CALGARY, Alberta (Reuters) - Canada's energy minister said on Sunday he pushed at an emergency meeting of oil producing and consuming countries for more transparency in global oil markets to allow supply and demand to be the biggest influences on prices.

Natural Resources Minister Gary Lunn said Canada, the top energy supplier to the United States, supports the call from G8 finance ministers for investigations into the role of speculation in the surge of oil prices to near $140 a barrel.

"We will continue to push hard to ensure that the fundamentals are there for a predictable, stable market, which would actually result in a less volatile price of gasoline," Lunn told reporters in a conference call following the meeting in Jeddah, Saudi Arabia.

He resisted any notion of regulating domestic fuel prices, arguing that consumers eventually pay more than in an unregulated market.

With its oil sands, Canada's reserves are second only to Saudi Arabia's conventional resources in size. But unlike some OPEC countries, it has no spare capacity to tap in the short term to help cool runaway prices.

None of the delegates at the meeting was under the belief that a quick fix to the crisis was at hand, Lunn said.

"It was recognized that there is an adequate supply of oil reserves that remain for decades to come, but we do need to make strategic investments in development of some of these reserves as well as refining capacity," he said.

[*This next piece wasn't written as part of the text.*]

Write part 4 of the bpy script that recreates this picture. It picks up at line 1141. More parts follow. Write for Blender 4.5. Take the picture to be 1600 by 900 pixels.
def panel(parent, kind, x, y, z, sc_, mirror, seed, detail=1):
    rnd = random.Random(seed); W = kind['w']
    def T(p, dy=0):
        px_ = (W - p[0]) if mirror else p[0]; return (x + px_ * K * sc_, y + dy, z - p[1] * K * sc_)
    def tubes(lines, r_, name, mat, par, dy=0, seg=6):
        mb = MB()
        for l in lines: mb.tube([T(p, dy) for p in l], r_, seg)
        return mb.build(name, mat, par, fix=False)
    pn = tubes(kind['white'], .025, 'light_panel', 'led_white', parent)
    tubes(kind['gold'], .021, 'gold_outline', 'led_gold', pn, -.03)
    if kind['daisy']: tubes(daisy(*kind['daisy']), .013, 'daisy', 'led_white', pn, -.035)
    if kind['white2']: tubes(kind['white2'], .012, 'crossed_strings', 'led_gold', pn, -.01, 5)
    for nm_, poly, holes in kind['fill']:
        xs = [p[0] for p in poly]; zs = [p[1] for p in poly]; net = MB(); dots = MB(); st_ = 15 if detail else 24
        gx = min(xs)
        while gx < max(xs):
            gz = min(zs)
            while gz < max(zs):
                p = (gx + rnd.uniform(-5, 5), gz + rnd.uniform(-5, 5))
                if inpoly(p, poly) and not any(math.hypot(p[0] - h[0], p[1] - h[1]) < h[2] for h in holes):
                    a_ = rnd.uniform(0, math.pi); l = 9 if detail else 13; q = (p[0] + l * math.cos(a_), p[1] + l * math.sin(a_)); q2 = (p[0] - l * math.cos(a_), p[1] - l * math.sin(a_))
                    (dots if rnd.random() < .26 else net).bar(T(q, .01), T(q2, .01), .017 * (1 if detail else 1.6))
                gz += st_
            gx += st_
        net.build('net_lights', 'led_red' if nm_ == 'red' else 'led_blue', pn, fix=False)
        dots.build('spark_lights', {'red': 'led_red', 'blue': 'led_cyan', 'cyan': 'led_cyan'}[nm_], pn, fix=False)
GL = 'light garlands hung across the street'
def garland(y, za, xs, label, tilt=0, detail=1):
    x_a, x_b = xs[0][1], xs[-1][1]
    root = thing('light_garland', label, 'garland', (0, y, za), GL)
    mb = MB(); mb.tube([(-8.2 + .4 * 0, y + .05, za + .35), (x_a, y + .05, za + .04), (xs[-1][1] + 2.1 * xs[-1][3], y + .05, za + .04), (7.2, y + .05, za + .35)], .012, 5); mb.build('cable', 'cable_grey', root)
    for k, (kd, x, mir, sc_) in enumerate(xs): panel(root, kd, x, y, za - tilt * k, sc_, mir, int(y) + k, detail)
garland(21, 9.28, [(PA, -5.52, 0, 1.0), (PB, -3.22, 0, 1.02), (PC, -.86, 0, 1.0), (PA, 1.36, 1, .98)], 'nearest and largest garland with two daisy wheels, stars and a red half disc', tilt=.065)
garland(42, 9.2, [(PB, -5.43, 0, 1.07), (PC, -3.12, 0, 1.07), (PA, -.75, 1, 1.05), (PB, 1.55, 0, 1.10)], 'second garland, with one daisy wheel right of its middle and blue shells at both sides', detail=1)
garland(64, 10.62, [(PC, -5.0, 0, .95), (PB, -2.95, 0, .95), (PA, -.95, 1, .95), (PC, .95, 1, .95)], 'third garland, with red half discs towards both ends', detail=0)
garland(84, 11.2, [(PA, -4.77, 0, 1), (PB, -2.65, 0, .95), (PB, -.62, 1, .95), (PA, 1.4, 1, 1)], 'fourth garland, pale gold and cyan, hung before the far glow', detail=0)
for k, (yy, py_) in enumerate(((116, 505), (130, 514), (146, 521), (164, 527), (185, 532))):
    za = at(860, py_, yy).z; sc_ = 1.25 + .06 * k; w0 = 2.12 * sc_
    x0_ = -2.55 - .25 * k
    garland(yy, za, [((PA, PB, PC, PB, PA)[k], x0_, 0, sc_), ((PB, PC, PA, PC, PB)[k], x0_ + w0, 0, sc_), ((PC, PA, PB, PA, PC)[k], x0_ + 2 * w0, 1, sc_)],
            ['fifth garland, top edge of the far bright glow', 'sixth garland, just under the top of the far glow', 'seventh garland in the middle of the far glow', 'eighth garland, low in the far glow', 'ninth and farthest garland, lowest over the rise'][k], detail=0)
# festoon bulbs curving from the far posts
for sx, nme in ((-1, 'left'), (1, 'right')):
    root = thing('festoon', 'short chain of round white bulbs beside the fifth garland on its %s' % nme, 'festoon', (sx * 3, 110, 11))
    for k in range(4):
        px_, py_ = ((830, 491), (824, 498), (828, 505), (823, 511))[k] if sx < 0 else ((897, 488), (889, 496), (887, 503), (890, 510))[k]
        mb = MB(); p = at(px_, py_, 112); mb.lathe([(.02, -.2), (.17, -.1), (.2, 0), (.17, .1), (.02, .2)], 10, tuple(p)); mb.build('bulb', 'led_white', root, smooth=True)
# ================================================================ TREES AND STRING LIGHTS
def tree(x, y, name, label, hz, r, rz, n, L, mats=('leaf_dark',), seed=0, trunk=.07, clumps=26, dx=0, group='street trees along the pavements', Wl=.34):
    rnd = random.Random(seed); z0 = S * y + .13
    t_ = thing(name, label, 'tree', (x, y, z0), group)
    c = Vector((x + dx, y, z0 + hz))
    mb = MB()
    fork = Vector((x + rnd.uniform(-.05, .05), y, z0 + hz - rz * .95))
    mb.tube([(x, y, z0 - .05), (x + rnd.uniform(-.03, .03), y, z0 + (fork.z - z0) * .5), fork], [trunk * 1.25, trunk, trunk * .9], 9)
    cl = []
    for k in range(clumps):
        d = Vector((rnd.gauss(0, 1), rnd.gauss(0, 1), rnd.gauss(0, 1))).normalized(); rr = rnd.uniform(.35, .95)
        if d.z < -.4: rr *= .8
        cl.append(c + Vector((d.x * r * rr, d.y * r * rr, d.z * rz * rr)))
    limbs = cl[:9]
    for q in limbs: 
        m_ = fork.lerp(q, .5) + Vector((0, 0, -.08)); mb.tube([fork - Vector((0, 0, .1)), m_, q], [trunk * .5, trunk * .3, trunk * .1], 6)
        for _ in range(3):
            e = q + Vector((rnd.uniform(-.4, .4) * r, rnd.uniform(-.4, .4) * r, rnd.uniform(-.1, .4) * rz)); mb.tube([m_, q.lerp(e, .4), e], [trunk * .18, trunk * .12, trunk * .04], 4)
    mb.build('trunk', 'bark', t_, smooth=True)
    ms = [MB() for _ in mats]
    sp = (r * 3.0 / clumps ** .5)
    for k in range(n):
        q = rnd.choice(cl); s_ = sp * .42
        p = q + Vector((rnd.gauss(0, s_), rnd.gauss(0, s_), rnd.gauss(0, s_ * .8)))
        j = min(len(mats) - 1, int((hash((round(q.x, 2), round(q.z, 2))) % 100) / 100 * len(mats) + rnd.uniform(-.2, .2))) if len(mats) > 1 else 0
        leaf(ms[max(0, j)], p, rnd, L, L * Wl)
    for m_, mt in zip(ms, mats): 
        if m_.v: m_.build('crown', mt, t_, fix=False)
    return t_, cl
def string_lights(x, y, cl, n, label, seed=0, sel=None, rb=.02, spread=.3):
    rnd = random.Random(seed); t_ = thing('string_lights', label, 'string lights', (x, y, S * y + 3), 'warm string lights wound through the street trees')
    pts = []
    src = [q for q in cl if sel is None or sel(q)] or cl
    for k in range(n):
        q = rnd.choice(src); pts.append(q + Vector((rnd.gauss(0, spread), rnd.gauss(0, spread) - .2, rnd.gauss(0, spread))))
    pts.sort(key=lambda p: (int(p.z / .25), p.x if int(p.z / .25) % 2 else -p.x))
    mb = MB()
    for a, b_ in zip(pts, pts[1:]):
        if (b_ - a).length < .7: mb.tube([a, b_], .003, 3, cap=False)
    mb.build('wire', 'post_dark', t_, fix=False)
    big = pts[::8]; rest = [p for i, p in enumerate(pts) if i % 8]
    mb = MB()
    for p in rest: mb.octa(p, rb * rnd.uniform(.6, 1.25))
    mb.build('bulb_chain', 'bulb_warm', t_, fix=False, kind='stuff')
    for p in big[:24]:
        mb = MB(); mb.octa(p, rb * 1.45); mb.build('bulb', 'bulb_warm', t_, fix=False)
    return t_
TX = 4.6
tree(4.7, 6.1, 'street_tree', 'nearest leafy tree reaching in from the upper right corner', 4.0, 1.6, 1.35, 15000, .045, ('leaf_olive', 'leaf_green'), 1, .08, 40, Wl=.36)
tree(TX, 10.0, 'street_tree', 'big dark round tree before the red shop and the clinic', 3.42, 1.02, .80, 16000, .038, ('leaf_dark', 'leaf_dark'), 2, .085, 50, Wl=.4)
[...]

There was consensus that efforts to boost oil supplies should be matched with investments in environmental technology, something Ottawa is already doing in the area of carbon capture and storage, he said.

Lunn pointed out Canada has an important role in the dialogue as one of just a handful of countries increasing oil output. Industry forecasts show overall production nearly doubling to 4.5 million barrels a day by 2020, largely due to multibillion-dollar oil sands investments.